Q: So what was state of affairs with your KERS system throughout the race?
SV:
It was working for probably half the race and then in the end I was told not to use it. But believe me, we are pushing our guys very hard to solve the issue. It seems KERS is our story at the moment - these ‘KERS-yes, KERS-no’ situations - but I am sure that this is a situation that’s not destined to last the whole season.

Q: At the start Fernando Alonso took full advantage as you and Mark battled into the first corner. Did you ever guess that you would go on to lap him?
SV:
Absolutely not. But at the start I was hugely surprised when I saw him speeding off because I had the impression that I’d had a good start - a slightly better one than Mark - and decided to move to the outside because I thought he would defend the inside. And then came Fernando! When Mark realized that he moved towards the centre and Fernando moved to the right. Thank God Mark was braking early - and that Fernando didn’t disappear! We had to be aggressive in that phase and pitted early, not using the soft tyres entirely as we could have used them as the hard tyres were very difficult to drive. In the end it all worked superbly for us as we moved to the perfect strategy to pass and regain the lead. But by no means would we have imagined that in the end it would be so tight.

Q: Your first pit stop after only nine laps - was that planned or a reaction to the situation?
SV:
It was reaction. Towards the end of a stint the tyres degrade very heavily so someone who pits for a new set of tyres is significantly faster right away. So it was clear that to get away we had to pit early - even though we’d be behind Fernando again. The second stop delivered the anticipated result but it was building up from the first stop. It was an aggressive approach, but in the end it proved to be the right strategy.
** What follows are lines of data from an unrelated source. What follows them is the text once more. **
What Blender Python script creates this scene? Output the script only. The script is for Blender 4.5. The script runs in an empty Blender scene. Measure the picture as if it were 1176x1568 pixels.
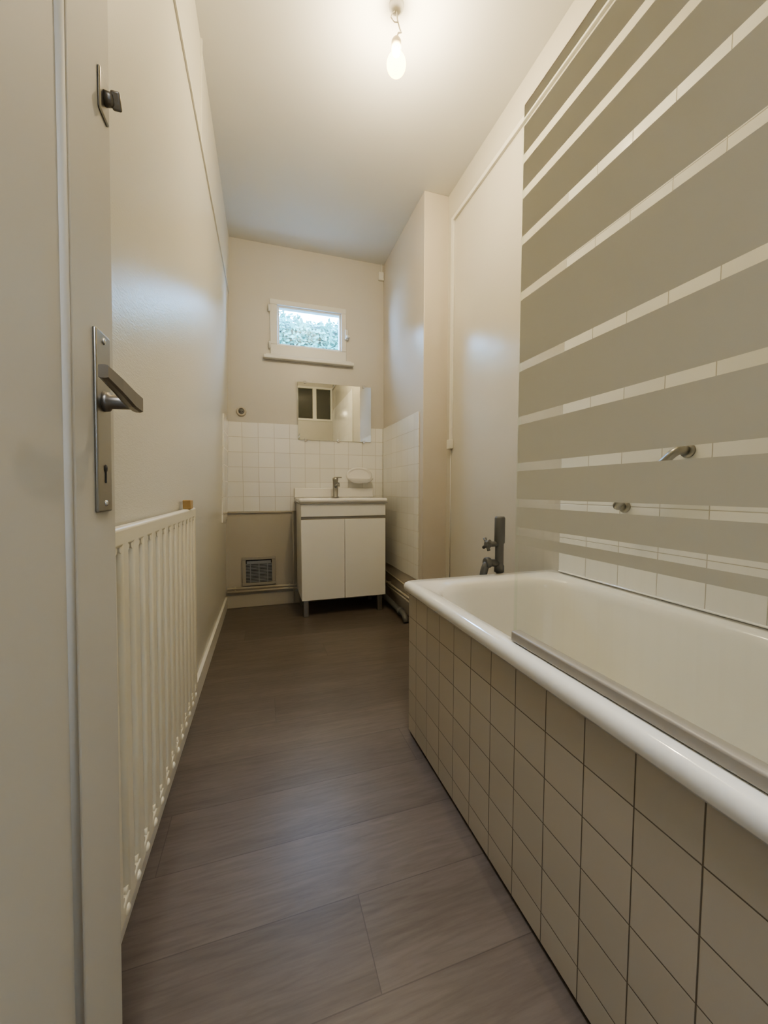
import bpy, bmesh, math, random
from mathutils import Vector, Matrix
random.seed(4)
H=0.9; ZC=2.73; YB=3.1; YF=-0.2; XR=1.15; XP=0.985; YP=2.27
LEAN=.03
def XL(y): return -0.275+(y/3.1)*0.030
# ---------------------------------------------------------------- materials
def newmat(n):
    m=bpy.data.materials.new(n); m.use_nodes=True
    nt=m.node_tree; b=nt.nodes['Principled BSDF']; return m,nt,b
def setp(b,col,rough=.5,metal=0,coat=0,spec=.5):
    b.inputs['Base Color'].default_value=(*col,1); b.inputs['Roughness'].default_value=rough
    b.inputs['Metallic'].default_value=metal; b.inputs['Coat Weight'].default_value=coat
    b.inputs['Specular IOR Level'].default_value=spec
def mat(n,col,rough=.5,metal=0,coat=0,var=0.02,bump=0,bscale=60,spec=.5):
    m,nt,b=newmat(n); setp(b,col,rough,metal,coat,spec)
    N=nt.nodes; L=nt.links
    g=N.new('ShaderNodeNewGeometry'); no=N.new('ShaderNodeTexNoise'); no.inputs['Scale'].default_value=bscale if bump else 6
    no.inputs['Detail'].default_value=3
    L.new(g.outputs['Position'],no.inputs['Vector'])
    no2=N.new('ShaderNodeTexNoise'); no2.inputs['Scale'].default_value=5; L.new(g.outputs['Position'],no2.inputs['Vector'])
    mx=N.new('ShaderNodeMix'); mx.data_type='RGBA'
    mx.inputs[6].default_value=(*[c*(1-var) for c in col],1); mx.inputs[7].default_value=(*[min(1,c*(1+var)) for c in col],1)
    L.new(no2.outputs['Fac'],mx.inputs[0]); L.new(mx.outputs[2],b.inputs['Base Color'])
    if bump:
        bp=N.new('ShaderNodeBump'); bp.inputs['Strength'].default_value=bump; bp.inputs['Distance'].default_value=.004
        L.new(no.outputs['Fac'],bp.inputs['Height']); L.new(bp.outputs['Normal'],b.inputs['Normal'])
    return m
def mth(nt,op,a,bv=None,c=None):
    n=nt.nodes.new('ShaderNodeMath'); n.operation=op
    for i,v in enumerate((a,bv,c)):
        if v is None: continue
        if isinstance(v,(int,float)): n.inputs[i].default_value=v
        else: nt.links.new(v,n.inputs[i])
    return n.outputs[0]
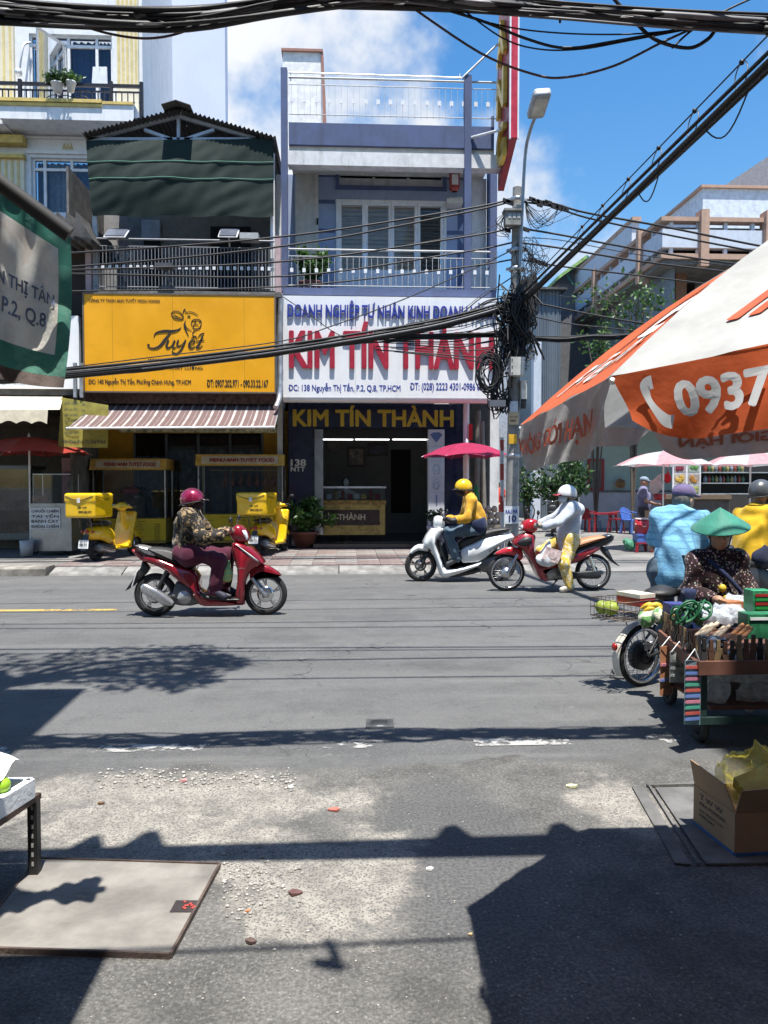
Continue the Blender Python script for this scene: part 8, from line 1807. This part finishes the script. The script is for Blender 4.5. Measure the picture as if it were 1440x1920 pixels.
for s_,u0,u1,v0,v1,sl_a in(('NGUYỄN THỊ TẦN',0.62,0.945,0.40,0.53,0.0),('P.2, Q.8',0.77,0.92,0.57,0.67,0.0)):
 text(s_,(0,0,0),(1,0,0),(0,0,1),w=1.0,h=1.0,mat=bl,parent=ca,name='printed_lettering',bold=0.025,warp=lambda x,y,z:can(u0+(u1-u0)*x,v1+(v0-v1)*y)+Vector((0,-0.006-z,0)))
q=MB();q.tube([P(-420,30,2.0),P(130,440,2.26)],0.024,10);q.tube([P(-420,30,2.0)+Vector((0,0,0.02)),Vector((P(-420,30,2.0).x-0.03,1.95,0))],0.022,8);q.build('tube',M('tube_dark',(0.03,0.03,0.03),0.6,stain=0.5),ca)
q=MB();q.box((-3.2,-1.0,2.86),(-0.62,1.72,2.9));ta=thing('tin_awning','sheet metal awning of the corner house above the alley mouth','awning',(-1.9,0.4,2.86));q.build('sheet',zinc,ta);q=MB();q.bar((-3.2,1.66,2.84),(-0.64,1.66,2.84),0.04);q.build('edge_bar',galv,ta)
# low table with fruit tray at the left edge
LT=G(62,1648);tt=thing('low_table','low steel angle table with a foam fruit tray at the left edge','table',LT);dk=M('angle_steel',(0.03,0.03,0.032),0.5,0.5)
TZ=P(62,1505,LT.y).z
for dx,dy in((0,0),(-0.9,0),(-0.12,-0.55),(-1.0,-0.55)):
 q=MB();q.box((LT.x+dx-0.018,LT.y+dy,0),(LT.x+dx+0.018,LT.y+dy+0.005,TZ));q.box((LT.x+dx+0.013,LT.y+dy+.005,0),(LT.x+dx+0.018,LT.y+dy+0.036,TZ));lg=q.build('leg',dk,tt)
 for k in range(7):q=MB();zc=0.05+k*0.036;q.box((LT.x+dx-0.004,LT.y+dy-0.002,zc),(LT.x+dx+0.004,LT.y+dy-0.0005,zc+0.016));q.build('slot',M('slot_pale',(0.3,0.29,0.27),0.8),lg)
q=MB();q.prism([(LT.x+0.02,LT.y+0.04,TZ),(LT.x-1.0,LT.y+0.04,TZ),(LT.x-1.1,LT.y-0.56,TZ),(LT.x-0.10,LT.y-0.56,TZ)],(0,0,0.022));q.build('table_top',M('top_rust',(0.10,0.06,0.045),0.8,stain=0.4),tt)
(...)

Q: What would you say was the crucial moment that turned the race your way? Was it the timing of the first stop?
SV:
Honestly, it was a difficult race and what we did was right, as in the end we came first. But we were very aggressive in the beginning to pass Fernando - and we had to be because otherwise we would have never been able to catch him on the straight. I think we made all the right calls, as I think that if McLaren had used that gap on the lap we came in, they would have got ahead and it probably would have been impossible for us to change course again.